WRITTEN INSTRUCTION: Find each line with the string "picture" and report it.

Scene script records
** START **

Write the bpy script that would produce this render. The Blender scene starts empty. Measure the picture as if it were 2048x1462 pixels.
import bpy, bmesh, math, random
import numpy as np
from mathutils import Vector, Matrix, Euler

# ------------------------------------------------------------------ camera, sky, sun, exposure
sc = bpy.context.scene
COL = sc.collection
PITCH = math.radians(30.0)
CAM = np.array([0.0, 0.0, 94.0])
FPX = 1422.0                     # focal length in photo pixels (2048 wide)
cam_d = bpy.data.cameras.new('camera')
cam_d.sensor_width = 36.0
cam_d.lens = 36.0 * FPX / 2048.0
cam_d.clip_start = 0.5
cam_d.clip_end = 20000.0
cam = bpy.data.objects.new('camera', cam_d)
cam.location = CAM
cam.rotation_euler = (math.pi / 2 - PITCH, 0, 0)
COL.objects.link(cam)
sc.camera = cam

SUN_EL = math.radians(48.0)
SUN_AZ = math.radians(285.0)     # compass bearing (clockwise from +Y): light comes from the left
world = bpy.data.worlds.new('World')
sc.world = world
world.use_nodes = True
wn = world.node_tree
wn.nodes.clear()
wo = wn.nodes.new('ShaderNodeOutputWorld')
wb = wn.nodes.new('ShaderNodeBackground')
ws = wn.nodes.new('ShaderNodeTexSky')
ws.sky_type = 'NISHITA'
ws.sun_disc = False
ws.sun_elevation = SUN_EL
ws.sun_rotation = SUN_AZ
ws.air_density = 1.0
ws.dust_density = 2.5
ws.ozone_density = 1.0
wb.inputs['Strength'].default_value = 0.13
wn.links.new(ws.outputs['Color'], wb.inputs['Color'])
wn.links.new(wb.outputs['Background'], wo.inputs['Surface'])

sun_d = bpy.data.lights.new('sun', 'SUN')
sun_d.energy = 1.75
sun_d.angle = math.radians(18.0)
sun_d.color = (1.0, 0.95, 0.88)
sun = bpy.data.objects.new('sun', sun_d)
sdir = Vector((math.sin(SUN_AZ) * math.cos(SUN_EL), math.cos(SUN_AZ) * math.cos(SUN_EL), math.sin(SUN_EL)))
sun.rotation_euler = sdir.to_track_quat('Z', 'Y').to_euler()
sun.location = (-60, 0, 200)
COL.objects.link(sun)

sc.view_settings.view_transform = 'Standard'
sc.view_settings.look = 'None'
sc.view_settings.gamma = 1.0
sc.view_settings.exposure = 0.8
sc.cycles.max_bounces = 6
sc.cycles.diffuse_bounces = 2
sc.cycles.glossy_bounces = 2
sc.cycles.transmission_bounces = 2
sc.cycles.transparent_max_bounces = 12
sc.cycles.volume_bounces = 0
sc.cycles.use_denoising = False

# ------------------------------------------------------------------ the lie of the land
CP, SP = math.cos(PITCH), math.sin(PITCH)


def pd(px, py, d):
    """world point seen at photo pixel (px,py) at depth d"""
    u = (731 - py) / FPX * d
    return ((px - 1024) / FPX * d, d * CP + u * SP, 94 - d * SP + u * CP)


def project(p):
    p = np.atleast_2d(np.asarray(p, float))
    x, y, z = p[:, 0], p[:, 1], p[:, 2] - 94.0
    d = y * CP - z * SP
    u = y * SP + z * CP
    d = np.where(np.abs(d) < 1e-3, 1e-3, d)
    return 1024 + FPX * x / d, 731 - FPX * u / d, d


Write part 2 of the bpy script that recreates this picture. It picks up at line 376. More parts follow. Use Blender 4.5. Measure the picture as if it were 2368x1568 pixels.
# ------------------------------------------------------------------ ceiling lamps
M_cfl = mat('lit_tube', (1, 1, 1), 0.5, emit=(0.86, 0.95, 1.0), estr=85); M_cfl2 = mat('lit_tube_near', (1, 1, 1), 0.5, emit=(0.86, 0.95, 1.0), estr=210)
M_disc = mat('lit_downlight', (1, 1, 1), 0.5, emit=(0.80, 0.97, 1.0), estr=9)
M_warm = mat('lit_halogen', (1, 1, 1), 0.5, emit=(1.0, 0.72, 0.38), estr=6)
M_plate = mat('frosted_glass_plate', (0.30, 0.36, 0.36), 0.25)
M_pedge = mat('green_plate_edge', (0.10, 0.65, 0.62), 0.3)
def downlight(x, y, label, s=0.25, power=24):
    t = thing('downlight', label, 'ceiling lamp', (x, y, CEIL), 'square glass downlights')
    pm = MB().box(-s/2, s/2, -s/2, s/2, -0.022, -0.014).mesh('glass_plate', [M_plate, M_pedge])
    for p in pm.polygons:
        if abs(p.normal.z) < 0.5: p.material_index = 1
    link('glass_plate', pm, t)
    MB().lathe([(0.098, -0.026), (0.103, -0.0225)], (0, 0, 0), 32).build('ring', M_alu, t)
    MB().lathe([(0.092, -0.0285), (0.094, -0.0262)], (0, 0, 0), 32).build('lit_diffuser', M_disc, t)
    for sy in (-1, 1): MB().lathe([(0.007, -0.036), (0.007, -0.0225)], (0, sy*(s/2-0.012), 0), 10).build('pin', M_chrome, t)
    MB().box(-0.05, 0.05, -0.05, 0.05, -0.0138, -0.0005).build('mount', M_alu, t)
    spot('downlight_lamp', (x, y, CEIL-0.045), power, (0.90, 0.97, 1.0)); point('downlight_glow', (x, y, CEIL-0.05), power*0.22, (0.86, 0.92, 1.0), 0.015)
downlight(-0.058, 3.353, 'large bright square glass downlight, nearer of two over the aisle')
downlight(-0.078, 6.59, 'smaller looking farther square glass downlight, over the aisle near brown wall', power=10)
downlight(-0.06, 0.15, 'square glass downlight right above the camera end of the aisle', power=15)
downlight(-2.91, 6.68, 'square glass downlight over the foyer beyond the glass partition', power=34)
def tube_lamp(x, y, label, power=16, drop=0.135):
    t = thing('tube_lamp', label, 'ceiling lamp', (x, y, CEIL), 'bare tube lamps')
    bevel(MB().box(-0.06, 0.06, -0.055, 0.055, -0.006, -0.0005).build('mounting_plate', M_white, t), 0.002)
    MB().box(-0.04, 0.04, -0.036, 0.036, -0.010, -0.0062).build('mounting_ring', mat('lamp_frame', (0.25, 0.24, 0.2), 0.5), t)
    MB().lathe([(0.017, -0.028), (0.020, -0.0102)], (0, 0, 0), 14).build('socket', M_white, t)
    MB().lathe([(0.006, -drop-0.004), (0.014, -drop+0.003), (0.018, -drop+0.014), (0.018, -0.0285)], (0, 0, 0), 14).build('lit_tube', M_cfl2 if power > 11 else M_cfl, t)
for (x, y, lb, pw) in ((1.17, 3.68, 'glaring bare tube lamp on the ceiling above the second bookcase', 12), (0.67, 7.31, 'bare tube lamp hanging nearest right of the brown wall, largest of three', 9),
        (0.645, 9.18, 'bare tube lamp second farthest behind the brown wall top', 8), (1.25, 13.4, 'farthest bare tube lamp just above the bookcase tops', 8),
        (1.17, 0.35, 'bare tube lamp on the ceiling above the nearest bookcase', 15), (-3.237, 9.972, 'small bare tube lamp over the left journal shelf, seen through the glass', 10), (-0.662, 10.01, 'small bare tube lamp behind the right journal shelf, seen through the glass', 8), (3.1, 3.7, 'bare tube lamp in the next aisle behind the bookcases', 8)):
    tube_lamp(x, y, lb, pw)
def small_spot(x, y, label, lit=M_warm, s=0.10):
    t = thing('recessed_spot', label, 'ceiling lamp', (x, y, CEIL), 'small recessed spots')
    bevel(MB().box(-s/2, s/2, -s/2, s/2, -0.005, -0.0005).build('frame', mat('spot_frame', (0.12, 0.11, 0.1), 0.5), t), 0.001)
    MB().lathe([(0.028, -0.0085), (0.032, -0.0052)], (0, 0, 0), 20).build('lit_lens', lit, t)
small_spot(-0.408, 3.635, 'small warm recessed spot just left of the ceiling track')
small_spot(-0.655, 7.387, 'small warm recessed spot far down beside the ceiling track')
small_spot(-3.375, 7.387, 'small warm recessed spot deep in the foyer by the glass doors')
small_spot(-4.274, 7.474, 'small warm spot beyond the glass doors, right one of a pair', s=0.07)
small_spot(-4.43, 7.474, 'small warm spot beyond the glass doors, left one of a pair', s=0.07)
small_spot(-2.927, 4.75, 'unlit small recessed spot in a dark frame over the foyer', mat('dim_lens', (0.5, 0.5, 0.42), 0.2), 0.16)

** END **

IN RESPONSE:
Write the bpy script that would produce this render. The Blender scene starts empty. Measure the picture as if it were 2048x1462 pixels.
Write part 2 of the bpy script that recreates this picture. It picks up at line 376. More parts follow. Use Blender 4.5. Measure the picture as if it were 2368x1568 pixels.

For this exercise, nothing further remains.